Problem to solve:
Copy out each line of the data that holds the word "this".

— start of Available records —

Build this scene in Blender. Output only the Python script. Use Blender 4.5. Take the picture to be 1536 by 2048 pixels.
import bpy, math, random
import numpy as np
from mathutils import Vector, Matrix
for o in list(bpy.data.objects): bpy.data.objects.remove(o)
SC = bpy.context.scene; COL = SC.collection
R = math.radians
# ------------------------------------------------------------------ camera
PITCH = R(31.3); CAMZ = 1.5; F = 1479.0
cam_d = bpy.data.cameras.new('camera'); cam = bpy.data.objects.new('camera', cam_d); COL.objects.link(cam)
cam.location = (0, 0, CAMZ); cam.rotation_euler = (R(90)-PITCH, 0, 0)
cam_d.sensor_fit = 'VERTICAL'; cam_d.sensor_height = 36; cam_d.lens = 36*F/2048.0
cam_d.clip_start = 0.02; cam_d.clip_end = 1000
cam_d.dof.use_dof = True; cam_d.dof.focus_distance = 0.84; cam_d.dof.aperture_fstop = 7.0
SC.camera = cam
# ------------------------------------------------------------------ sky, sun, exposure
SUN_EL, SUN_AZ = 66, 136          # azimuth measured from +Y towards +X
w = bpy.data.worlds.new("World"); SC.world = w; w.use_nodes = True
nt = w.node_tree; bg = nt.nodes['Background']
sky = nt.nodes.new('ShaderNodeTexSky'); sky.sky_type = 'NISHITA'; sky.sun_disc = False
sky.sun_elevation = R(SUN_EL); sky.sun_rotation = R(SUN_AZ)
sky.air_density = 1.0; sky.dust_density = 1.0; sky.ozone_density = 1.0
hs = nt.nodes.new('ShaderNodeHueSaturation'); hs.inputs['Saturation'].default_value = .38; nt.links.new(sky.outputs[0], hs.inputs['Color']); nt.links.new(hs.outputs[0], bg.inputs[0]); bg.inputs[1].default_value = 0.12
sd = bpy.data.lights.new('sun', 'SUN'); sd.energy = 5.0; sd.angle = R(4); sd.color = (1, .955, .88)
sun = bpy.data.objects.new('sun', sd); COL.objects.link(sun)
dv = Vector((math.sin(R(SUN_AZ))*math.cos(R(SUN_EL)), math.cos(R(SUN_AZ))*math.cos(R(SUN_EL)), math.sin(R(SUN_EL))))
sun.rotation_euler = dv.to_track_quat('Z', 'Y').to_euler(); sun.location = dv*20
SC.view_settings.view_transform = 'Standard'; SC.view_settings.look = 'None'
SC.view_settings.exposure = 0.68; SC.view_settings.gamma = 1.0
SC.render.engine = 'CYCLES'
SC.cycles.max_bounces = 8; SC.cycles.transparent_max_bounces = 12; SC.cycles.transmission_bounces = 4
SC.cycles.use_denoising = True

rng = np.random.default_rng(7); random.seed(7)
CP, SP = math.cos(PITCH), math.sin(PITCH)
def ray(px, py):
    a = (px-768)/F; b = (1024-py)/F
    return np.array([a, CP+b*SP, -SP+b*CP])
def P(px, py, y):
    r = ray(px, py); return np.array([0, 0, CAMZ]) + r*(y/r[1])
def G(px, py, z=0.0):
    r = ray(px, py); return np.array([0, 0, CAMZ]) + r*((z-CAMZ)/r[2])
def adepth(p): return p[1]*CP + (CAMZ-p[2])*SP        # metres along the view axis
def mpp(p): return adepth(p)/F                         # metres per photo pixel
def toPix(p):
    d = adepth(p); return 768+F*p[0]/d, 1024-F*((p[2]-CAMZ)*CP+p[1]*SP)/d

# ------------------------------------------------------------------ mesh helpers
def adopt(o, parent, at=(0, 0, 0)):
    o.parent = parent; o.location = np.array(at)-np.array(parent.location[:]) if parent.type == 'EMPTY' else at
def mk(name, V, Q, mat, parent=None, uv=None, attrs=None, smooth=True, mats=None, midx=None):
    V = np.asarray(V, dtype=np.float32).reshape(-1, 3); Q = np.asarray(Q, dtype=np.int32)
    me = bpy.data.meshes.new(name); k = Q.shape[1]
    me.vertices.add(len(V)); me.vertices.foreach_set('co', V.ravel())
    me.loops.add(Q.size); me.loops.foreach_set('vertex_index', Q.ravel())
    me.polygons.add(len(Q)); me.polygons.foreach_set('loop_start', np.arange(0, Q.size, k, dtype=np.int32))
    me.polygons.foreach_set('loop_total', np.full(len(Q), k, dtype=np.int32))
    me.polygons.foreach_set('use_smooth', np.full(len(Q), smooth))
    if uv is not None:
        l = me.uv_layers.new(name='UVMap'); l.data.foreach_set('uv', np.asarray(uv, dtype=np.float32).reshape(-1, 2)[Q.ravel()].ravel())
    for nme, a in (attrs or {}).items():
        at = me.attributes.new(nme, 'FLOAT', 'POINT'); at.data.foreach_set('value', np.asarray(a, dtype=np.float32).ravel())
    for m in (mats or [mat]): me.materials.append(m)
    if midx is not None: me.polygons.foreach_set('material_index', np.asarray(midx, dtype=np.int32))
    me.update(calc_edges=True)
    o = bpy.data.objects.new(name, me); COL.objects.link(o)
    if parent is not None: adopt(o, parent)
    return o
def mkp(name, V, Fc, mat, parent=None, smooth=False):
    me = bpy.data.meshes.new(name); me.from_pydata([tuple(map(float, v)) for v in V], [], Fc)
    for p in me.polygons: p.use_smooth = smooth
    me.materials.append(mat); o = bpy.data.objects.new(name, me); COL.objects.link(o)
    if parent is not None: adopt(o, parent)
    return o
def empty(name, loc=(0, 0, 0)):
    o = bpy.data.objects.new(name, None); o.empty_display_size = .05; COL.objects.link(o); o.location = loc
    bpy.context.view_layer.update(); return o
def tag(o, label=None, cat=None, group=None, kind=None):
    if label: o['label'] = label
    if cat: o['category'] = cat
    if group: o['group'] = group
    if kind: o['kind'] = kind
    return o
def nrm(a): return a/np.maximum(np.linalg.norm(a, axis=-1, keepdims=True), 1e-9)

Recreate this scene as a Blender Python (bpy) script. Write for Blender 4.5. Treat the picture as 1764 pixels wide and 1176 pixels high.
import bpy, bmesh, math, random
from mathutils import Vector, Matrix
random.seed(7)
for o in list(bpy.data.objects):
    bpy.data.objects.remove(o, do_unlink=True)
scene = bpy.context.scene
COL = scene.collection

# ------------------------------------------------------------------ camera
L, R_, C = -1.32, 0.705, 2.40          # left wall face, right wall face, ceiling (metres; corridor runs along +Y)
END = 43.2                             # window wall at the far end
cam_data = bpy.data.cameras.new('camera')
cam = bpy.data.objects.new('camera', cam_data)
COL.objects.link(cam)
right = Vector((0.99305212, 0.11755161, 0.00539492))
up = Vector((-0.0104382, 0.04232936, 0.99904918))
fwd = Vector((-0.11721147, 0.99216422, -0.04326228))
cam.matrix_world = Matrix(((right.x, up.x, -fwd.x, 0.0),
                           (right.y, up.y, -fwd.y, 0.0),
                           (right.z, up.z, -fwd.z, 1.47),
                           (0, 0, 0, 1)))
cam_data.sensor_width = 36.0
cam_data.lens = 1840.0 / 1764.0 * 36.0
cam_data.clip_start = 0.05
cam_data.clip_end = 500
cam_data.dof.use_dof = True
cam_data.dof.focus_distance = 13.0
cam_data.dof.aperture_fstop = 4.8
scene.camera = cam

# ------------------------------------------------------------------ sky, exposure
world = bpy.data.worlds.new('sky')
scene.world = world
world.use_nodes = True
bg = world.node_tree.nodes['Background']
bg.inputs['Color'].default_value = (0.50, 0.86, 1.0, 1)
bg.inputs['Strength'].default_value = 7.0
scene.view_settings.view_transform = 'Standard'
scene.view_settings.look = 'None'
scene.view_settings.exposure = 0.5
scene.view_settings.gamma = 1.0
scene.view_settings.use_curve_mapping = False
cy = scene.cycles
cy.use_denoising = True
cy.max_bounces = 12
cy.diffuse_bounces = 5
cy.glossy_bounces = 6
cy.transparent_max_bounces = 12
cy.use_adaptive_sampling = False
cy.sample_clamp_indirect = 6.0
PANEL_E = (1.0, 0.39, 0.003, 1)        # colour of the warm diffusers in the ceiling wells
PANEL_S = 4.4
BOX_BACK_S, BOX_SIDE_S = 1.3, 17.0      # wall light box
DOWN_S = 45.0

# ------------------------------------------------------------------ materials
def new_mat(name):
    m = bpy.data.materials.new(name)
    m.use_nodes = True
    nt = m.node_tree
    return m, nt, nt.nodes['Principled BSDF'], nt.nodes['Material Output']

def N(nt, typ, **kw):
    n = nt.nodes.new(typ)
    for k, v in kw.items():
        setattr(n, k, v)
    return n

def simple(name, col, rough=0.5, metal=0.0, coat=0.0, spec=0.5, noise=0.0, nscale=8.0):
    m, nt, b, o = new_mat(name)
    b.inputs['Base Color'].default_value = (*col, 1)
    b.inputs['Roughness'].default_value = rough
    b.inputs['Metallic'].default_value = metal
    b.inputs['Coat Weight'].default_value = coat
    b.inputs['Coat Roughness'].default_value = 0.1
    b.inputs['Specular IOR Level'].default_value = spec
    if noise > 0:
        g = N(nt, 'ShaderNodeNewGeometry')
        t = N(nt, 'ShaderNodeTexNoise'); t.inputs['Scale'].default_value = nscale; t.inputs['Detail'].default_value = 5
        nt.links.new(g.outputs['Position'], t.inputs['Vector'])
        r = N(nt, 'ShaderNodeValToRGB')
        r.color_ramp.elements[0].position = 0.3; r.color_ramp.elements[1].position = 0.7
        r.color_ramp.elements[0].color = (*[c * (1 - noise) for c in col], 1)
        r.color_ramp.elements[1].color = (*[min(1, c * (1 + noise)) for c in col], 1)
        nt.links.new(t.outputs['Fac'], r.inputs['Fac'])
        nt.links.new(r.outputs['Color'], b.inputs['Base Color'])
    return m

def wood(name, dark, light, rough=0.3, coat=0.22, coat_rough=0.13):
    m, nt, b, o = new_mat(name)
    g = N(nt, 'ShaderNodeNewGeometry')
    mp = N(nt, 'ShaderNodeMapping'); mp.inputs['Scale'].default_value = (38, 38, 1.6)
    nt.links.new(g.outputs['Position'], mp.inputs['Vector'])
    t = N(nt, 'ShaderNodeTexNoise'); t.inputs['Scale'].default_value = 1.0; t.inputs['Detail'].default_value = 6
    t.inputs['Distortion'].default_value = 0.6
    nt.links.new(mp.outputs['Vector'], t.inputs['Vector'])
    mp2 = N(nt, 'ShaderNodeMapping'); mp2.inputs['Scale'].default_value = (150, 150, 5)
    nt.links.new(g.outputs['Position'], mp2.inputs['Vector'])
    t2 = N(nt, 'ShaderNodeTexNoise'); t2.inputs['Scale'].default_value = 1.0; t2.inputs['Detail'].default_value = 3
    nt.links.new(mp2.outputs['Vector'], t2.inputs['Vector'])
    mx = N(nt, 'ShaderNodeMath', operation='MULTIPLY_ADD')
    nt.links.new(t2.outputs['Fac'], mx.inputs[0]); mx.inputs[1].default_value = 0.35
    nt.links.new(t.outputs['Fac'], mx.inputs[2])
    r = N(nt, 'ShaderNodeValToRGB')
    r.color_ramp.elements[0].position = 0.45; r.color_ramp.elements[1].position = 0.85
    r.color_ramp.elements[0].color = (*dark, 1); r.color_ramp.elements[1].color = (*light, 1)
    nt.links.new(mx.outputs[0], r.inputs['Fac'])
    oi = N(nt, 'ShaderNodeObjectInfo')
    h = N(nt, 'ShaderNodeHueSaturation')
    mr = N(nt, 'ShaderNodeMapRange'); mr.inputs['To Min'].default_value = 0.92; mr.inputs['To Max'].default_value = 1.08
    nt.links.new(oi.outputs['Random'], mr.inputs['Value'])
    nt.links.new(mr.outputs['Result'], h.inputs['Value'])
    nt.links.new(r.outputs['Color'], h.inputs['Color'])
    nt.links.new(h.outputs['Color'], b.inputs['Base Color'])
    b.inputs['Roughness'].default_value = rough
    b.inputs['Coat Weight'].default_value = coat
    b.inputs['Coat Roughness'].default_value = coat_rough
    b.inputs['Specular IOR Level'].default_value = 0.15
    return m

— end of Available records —

Correct result:
Build this scene in Blender. Output only the Python script. Use Blender 4.5. Take the picture to be 1536 by 2048 pixels.
Recreate this scene as a Blender Python (bpy) script. Write for Blender 4.5. Treat the picture as 1764 pixels wide and 1176 pixels high.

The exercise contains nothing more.